Pour notre part, il est difficile d’adhérer à l’exclusivité de cette vision symbolisatrice de la domination et surtout à son invariance spatiale ou temporelle, car elle passe sous silence l’historicité et ses variabilités de cette domination. Elle fait la part belle aux changements de mentalité, changements précaires qui nous conduiraient à penser qu’un travail cognitif individuel où la conviction personnelle l’emporterait, serait suffisant pour faire évoluer définitivement les rapports de domination. L’expérience des groupes d’auteurs de violences nous amène à la conclusion qu’un tel travail cognitif, bien que nécessaire, est la plupart du temps insuffisant.

La représentation symbolique a-t-elle une autonomie en regard des rapports sociaux d’une société donnée ? Répondre positivement amène F. Héritier à croire à l’efficacité d’un engagement basé sur la clarté et la conviction des arguments. (Idem, p. 15) et à guetter la moindre évolution de la pensée dominante.

F. Héritier s’explique sur la question de l’invariant : « L’invariant n’est pas un contenu constant, c’est un rapport établi par l’esprit entre deux concepts, définissant un cadre de pensée lequel peut être meublé de façon différente selon les cultures, ou dans la même selon les époques… Les invariants ne sont donc pas des universaux au sens que les philosophes donnent à ce terme. » (2003, p. 213). Pour l’auteur de « Dissoudre la hiérarchie », la valence différentielle des sexes est différente de la notion de domination masculine : la première étant conçue comme un cadre de pensée invariant, la deuxième comme une notion susceptible d’évolution notable, évolution que F. Héritier croit reconnaître dans la généralisation de la contraception, et dans l’action des femmes pour l’égalité.
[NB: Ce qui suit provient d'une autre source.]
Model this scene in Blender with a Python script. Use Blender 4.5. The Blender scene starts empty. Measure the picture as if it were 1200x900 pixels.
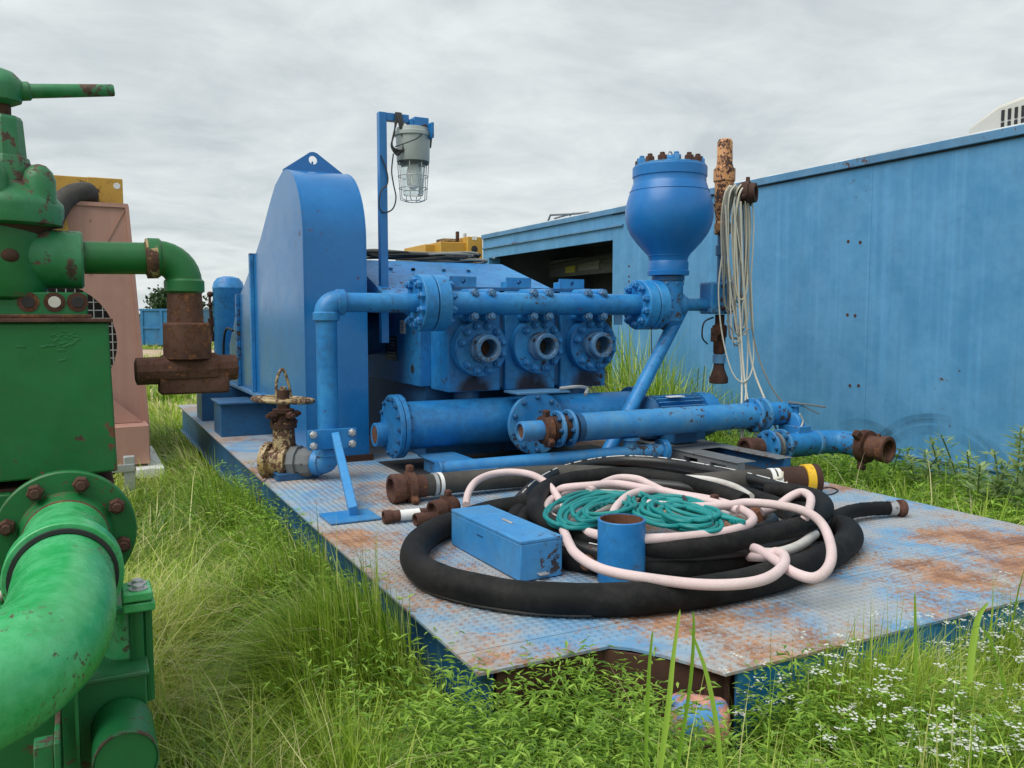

L’articulation qui résumerait le plus clairement la pensée de F. Héritier serait la suivante : « la valence différentielle des sexes s’exprime concrètement dans une hiérarchie uni orientée qui implique pour se maintenir la domination masculine » (op. cit. p. 215).

F. Héritier distingue hiérarchie des sexes et différences des sexes : elle souhaite la disparition de la première et maintient l’existence nécessaire et invariante de la seconde. La notion d’invariant est fortement contestée par certains auteurs, notamment M. Godelier (2004) qui s’oppose à la thèse de l’universalité de l’échange des femmes par les hommes.